Estudam o desempenho em Matermática de crianças que trabalham como vendedores ambulantes, nas feiras-livres ou em pequenos negócios, e o desempenho, dentre outros trabalhadores, de marceneiros e cambistas de jogo-do-bicho, em comparação com o desempenho de estudantes na Escola.

O resultado das pesquisas e a análise crítica de diferentes correntes explicativas do fracasso escolar levam os autores dessa coletânea a concluir, enfim, que as dificuldades de aprendizagem de crianças economicamente menos favorecidas não podem ser explicadas cognitivamente, e que representam um fracasso da própria Escola.

Os resultados dos estudos reunidos nessa obra, dentre outras situações relevantes, mostram:

— que as crianças no contexto informal desenvolvem estratégias próprias para resolução de problemas de aritmética, em situações de trabalho, tais como marcenaria ou comércio na rua;

—  que há discrepâncias entre o fracasso no desempenho de crianças em tarefas escolares e em tarefas escritas, em oposição ao sucesso na resolução oral e solução de problemas em situações informais;

—  que, apesar de receberem instrução formal sobre como calcular o volume de objetos, os alunos que trabalham não conseguem e náo costumam utilizar o conhecimento escolar para a solução de problemas práticos.

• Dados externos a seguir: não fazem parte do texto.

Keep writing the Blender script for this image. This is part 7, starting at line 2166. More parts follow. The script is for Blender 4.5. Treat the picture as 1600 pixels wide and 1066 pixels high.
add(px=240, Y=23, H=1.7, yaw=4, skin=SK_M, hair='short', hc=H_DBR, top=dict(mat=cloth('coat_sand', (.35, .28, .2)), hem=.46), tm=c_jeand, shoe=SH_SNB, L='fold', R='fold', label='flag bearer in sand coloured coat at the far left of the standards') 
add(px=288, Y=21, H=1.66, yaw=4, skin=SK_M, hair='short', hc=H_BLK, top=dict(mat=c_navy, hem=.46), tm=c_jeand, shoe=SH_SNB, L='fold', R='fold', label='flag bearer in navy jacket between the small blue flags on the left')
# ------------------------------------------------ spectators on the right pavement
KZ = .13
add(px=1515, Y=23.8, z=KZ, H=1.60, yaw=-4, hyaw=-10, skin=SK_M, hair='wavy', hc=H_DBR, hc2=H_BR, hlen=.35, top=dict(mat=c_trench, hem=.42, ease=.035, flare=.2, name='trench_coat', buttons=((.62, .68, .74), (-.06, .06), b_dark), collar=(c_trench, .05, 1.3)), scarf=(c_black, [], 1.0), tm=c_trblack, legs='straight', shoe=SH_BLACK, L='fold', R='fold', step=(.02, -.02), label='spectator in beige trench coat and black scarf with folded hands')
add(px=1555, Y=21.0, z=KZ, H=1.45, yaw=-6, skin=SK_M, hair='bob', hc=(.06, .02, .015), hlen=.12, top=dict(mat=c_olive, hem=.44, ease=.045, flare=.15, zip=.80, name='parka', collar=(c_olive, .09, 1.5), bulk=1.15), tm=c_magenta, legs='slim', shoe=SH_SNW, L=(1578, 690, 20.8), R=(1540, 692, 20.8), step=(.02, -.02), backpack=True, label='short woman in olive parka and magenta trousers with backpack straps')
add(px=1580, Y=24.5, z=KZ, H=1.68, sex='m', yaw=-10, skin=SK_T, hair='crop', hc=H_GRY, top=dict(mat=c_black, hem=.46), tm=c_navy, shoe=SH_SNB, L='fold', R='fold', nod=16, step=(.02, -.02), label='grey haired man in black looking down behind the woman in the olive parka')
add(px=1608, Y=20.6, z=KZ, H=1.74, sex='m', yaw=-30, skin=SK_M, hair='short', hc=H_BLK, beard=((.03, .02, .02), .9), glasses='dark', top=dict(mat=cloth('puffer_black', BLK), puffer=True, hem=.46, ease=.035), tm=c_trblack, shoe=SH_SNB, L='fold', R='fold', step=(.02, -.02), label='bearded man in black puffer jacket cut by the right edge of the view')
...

Os autores analisam os resultados das pesquisas e discutem a procedência de inúmeras estratégias utilizadas por professores nas salas de aula, no ensino da Matemática, e enfatizam o fracasso da Escola relacionado ao desconhecimento dos processos de aquisição de conhecimentos, bem como a incapacidade dos professores em estabelecer pontes entre o conhecimento formal e o conhecimento prático que a criança, pelo menos em parte, dispõe.

Com base nos estudos e pesquisas realizadas, os autores concluem que "náo é possível culpar as crianças de seus fracassos na escola: a escola precisa descobrir o conhecimento dessas crianças e expandi-los".

O conjunto de estudos coletados nessa obra dão ensejo a inúmeras questões instigadoras sobre o fracasso ou êxito escolar, e apresentam elementos para todos os que se preocupam como o avanço na análise da prática educacional.

A leitura desse livro é de interesse e importância para professores de 1º e 2º graus, para pesquisadores e todos aqueles que se preocupam com o ensino da Matemática ou com a Educação de forma geral.